VMware partners with Samsung, AMD and RISC-V to accelerate confidential computing
VMware Inc. stepped up its efforts to accelerate the adoption of confidential computing today, announcing an alliance with chipmakers Samsung Electronics Co. Ltd. and Advanced Micro Devices Inc., as well as the RISC-V Keystone community.
Along with its new partners, VMware will work to promote an open-source project known as the “Certifier Framework for Confidential Computing,” which aims to overcome some of the biggest barriers to adopting confidential computing.
VMware is at the forefront of the development of confidential computing, which is a term that describes an encryption technology for data that’s being processed. Although strong encryption already exists for data that’s sitting idly in a server, or being transmitted across a network, there is nothing to protect that information as it’s being used. When an application needs to access data, the information must be decrypted into its original, readable form, which means it’s especially vulnerable to hackers while it’s being processed.
Confidential computing aims to change that. The idea is based on an emerging processor concept known as the “trusted execution environment,” which is able to maintain the confidentiality and integrity of data when it’s being deployed in cloud infrastructure or edge servers that might be operated by third parties.

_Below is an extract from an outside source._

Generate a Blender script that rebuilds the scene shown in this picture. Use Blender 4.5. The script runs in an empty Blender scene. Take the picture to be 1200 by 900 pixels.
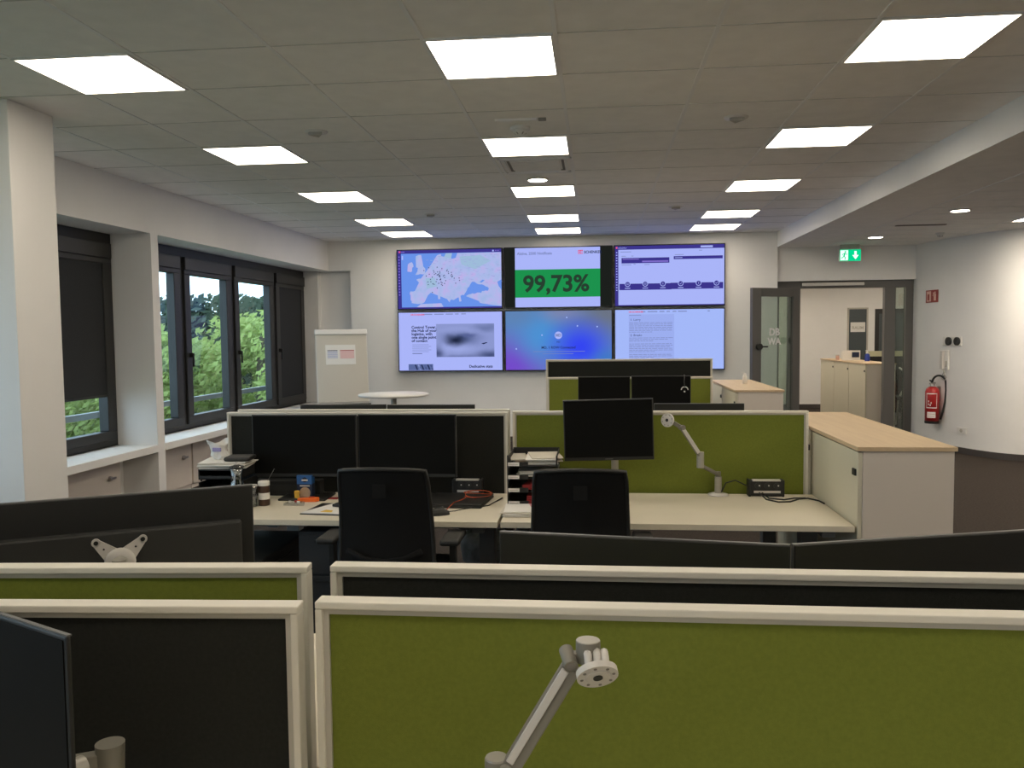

With the Certifier Framework, VMware and the chipmakers aim to standardize on an easy-to-use, platform-independent application programming interface for building and running confidential computing applications. The Certifier Framework makes it much simpler for developers to create privacy-preserving applications, including machine learning and data economy workloads based on sensitive information aggregated from multiple sources. It provides platform-independent support for creating and enforcing the trust policies needed to secure workloads across third-party server infrastructure, including public cloud, sovereign cloud and edge environments, VMware said.
The partners envisage that their work on the Certifier Framework will eventually benefit the entire computing industry by enabling confidential computing on the x86, Arm and RISC-V processor architectures.
VMware said there are good reasons to want to accelerate confidential computing, as data encryption has become vital for multi-cloud deployments. There are many enterprise workloads that cannot be run in the cloud due to security concerns, VMware says. In addition, confidential computing can play a key role in protecting intellectual property and proprietary data that’s used in new applications around artificial intelligence and machine learning. Confidential computing is clearly desirable, said VMware’s chief technology officer Kit Colbert, but it will not become widely adopted unless it becomes easier for developers to build such applications.
“Confidential computing has the potential to secure workloads no matter where they run including in multicloud and edge settings,” he explained. “The challenge has been to help customers adopt and implement the standard with ease. The collective efforts of the growing ecosystem of contributors to Certifier Framework will help bring those benefits to bear to ISVs, enterprise customers and sovereign cloud providers, enabling them to use this emerging technology more easily and effectively.”
Holger Mueller of Constellation Research Inc. told SiliconANGLE that it’s encouraging to see VMWare taking the lead in promoting confidential computing, as it’s the industry leader in virtual machines, which power the vast majority of application workloads. “VMware is enlisting partners such as AMD, Samsung and the RISC-V players to secure virtualized workloads at the hardware level,” Mueller said. “This matters greatly to enterprises. As more workloads shift to the cloud, they need a better way to secure them and confidential computing does that, making it possible to run the right application on the right machine, safely and securely.”
VMware announced the new partnerships at the Confidential Computing Summit 2023 in San Francisco, where it also showcased a number of technology demonstrations involving confidential machine learning applications.
“Collaborating with industry partners, like VMware, is critical for accelerating adoption of confidential computing and securing workloads in the cloud,” said Raghu Nambiar, AMD’s corporate vice president of data center ecosystems and solutions. “No matter the size or technical sophistication of an organization, or where a workload is deployed, the Certifier Framework will help more customers realize the benefits of confidential computing.”